*INSTRUCTION*
Identify and pull out each line of the entries in which "script" occurs.

Stored data entries
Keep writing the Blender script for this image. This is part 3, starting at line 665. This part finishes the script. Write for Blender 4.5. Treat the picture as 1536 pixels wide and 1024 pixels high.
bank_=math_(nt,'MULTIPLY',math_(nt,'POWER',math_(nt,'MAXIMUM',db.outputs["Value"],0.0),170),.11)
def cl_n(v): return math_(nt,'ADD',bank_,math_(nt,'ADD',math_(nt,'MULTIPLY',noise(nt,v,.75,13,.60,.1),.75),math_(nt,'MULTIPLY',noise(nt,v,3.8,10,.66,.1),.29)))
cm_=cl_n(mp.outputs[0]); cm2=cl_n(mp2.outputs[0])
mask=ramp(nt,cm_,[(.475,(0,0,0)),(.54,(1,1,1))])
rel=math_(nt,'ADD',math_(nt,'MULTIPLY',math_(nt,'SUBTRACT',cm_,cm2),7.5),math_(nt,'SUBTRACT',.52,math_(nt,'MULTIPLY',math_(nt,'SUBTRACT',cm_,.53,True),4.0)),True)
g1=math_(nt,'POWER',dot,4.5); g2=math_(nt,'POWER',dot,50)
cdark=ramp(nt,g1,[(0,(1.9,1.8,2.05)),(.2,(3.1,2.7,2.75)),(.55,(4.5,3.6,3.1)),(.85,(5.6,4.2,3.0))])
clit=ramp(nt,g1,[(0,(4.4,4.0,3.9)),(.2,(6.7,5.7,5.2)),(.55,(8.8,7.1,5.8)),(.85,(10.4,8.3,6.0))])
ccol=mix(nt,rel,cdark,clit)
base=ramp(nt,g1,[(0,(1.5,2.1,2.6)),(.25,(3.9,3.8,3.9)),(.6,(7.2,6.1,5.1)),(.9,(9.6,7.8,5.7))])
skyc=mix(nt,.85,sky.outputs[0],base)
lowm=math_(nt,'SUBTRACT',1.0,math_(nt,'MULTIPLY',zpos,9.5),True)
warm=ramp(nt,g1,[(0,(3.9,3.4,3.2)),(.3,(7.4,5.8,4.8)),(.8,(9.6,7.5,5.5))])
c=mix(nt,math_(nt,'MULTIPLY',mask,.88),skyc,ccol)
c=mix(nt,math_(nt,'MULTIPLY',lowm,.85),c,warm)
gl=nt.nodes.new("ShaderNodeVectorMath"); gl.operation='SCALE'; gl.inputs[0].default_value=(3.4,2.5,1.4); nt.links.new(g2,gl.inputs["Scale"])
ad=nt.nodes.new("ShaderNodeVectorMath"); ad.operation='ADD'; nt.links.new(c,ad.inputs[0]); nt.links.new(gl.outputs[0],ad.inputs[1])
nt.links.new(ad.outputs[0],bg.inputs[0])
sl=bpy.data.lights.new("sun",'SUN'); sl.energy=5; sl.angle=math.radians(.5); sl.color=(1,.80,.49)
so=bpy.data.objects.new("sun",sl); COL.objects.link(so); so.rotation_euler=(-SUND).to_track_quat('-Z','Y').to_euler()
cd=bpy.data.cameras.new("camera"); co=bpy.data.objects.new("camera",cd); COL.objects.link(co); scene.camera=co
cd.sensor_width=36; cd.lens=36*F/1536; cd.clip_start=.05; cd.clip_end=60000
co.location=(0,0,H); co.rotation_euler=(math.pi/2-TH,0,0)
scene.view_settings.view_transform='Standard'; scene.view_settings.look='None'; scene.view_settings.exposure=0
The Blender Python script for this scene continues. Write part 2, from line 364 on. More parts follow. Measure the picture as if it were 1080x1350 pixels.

*SOLVED PROBLEM*
Keep writing the Blender script for this image. This is part 3, starting at line 665. This part finishes the script. Write for Blender 4.5. Treat the picture as 1536 pixels wide and 1024 pixels high.
The Blender Python script for this scene continues. Write part 2, from line 364 on. More parts follow. Measure the picture as if it were 1080x1350 pixels.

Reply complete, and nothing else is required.